На следующий день, 22 июля, эпицентр воздушных сражений переместился в район днепровских мостов. Почин сделало звено, которое я, согласно очереди, водил на барражирование в течение всего светового дня. «Попхем» сообщил нам о приближении противника. Мы развернулись на юг и пошли навстречу врагу. Как обычно, во рту пересохло, все тело сжалось в комок, отчаянно колотилось сердце. В воздухе все делается быстро, и секунд через сорок я увидел на горизонте боевой строй бомбардировщиков противника. Шли три девятки «Ю-88» в боевом построении — одна за другой. 22 июля 1941 года солнце палило вовсю.
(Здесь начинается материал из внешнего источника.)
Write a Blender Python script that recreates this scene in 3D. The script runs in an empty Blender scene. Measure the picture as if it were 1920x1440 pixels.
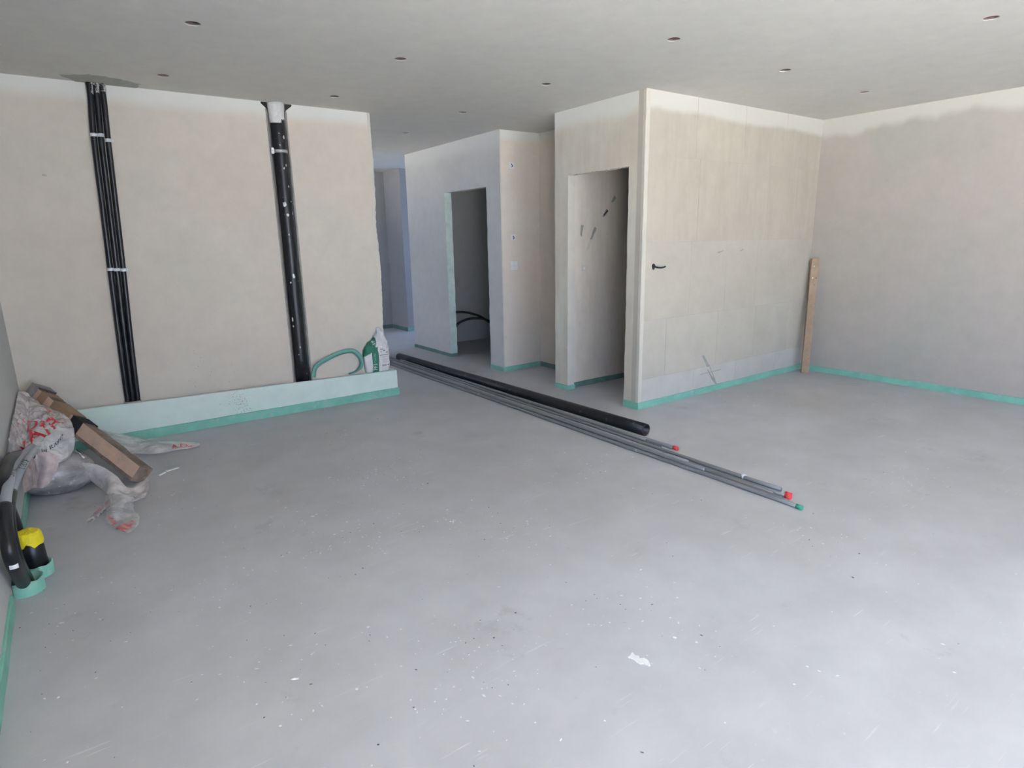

Был полдень, и нам, летящим на юг, солнечные лучи били прямо в глаза, мешая определить дистанцию ракетного пуска. А немцы удачно расположились спиной к солнцу. Я подал команду рукой для включения тумблера электросети и установил сбрасыватель ракет попарно. С трех тысяч метров я принялся нажимать кнопки пуска с интервалом в полторы секунды. Ведомые, Деркач и Киктенко, повторяли все мои действия. Как обычно, первый залп получился пристрелочным, а последующие снаряды рвались вблизи самолетов противника. Должен сказать, что и ракетное оружие, прекрасное мощное боевое средство, было здорово недоработано нашими конструкторами. Ракеты пускались на глазок, без всякого прицела. А если еще оперение стабилизатора было слегка погнуто во время транспортировки, то ракета начинала вилять в воздухе, и было совершенно непонятно, где же ей суждено разорваться. На 2000 метров дистанции стрельбы, даже в случае удачи, ракета давала до 10 метров отклонения от прицельной линии, что очень снижало боевой эффект этого грозного оружия. Страдали этим же недостатком и наземные «Катюши». Немцы, большие мастера зарываться в землю, скоро научились вовремя прятаться от их огня. И выходило так, что на поверхности бушует море огня от ракетных снарядов, а противник спокойно пересиживает в укрытиях. И после пуска наших ракет боевой строй немецких бомбардировщиков упорно шел к цели — мостам через Днепр, хотя две машины и потянули за собой черные шлейфы дыма.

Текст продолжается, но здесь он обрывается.